## Stated problem
Filter the listing and keep only the lines with the word "scene".

┄┄┄┄┄┄┄┄┄┄┄┄┄┄┄┄┄┄┄┄

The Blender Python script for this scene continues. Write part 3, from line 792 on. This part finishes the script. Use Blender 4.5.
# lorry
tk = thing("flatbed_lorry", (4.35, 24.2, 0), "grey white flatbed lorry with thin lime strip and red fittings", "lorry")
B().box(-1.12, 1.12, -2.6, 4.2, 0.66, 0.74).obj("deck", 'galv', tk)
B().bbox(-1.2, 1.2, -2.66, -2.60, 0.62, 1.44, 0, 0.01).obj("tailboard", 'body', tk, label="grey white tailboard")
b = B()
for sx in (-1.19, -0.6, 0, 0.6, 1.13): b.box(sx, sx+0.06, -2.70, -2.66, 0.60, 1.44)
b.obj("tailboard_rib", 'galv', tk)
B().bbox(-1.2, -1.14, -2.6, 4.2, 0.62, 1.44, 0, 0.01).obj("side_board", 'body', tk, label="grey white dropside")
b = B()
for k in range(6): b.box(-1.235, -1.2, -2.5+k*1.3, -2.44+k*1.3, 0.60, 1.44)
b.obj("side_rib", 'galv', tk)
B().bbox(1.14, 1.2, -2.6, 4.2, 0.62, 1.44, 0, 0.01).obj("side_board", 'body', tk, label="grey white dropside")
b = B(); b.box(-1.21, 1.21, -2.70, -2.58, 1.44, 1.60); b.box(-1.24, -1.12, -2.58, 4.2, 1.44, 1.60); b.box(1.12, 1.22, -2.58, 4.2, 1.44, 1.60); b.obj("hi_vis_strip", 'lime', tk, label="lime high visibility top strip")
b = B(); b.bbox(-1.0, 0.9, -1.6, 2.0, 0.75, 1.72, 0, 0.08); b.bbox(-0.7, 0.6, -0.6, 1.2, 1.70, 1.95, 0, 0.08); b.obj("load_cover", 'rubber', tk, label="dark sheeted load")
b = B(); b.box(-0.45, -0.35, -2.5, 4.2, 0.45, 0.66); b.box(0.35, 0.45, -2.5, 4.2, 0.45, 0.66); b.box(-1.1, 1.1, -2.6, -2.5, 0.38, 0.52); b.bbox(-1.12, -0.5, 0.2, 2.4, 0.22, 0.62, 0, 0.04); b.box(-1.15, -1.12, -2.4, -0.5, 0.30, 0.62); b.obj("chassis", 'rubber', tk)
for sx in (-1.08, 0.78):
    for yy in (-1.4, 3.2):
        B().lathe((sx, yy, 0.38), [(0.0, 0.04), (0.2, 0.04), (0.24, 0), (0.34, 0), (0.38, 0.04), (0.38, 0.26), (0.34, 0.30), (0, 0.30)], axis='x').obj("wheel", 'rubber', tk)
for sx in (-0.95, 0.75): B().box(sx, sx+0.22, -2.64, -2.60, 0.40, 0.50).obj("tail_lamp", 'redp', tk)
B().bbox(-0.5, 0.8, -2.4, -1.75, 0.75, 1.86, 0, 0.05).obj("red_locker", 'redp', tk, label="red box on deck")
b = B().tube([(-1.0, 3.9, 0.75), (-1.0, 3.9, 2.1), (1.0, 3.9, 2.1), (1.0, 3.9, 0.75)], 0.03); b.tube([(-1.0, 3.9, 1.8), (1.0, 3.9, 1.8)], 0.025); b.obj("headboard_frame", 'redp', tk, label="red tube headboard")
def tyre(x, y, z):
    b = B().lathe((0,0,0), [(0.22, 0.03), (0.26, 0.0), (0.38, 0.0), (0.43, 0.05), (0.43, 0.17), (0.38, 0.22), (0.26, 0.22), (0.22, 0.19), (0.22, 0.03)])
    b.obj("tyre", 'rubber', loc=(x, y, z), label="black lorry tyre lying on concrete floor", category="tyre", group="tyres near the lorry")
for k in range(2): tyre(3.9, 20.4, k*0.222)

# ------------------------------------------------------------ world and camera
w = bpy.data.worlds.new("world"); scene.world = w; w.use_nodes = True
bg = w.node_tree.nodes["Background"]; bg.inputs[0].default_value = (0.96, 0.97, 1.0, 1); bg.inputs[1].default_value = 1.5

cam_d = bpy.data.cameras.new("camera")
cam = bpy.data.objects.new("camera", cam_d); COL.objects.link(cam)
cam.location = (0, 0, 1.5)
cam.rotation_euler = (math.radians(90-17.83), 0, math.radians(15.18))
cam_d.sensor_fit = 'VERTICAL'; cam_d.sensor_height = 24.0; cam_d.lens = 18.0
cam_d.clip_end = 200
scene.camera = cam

┄┄┄┄┄┄┄┄┄┄┄┄┄┄┄┄┄┄┄┄

## Response to this task
The Blender Python script for this scene continues. Write part 3, from line 792 on. This part finishes the script. Use Blender 4.5.
w = bpy.data.worlds.new("world"); scene.world = w; w.use_nodes = True
scene.camera = cam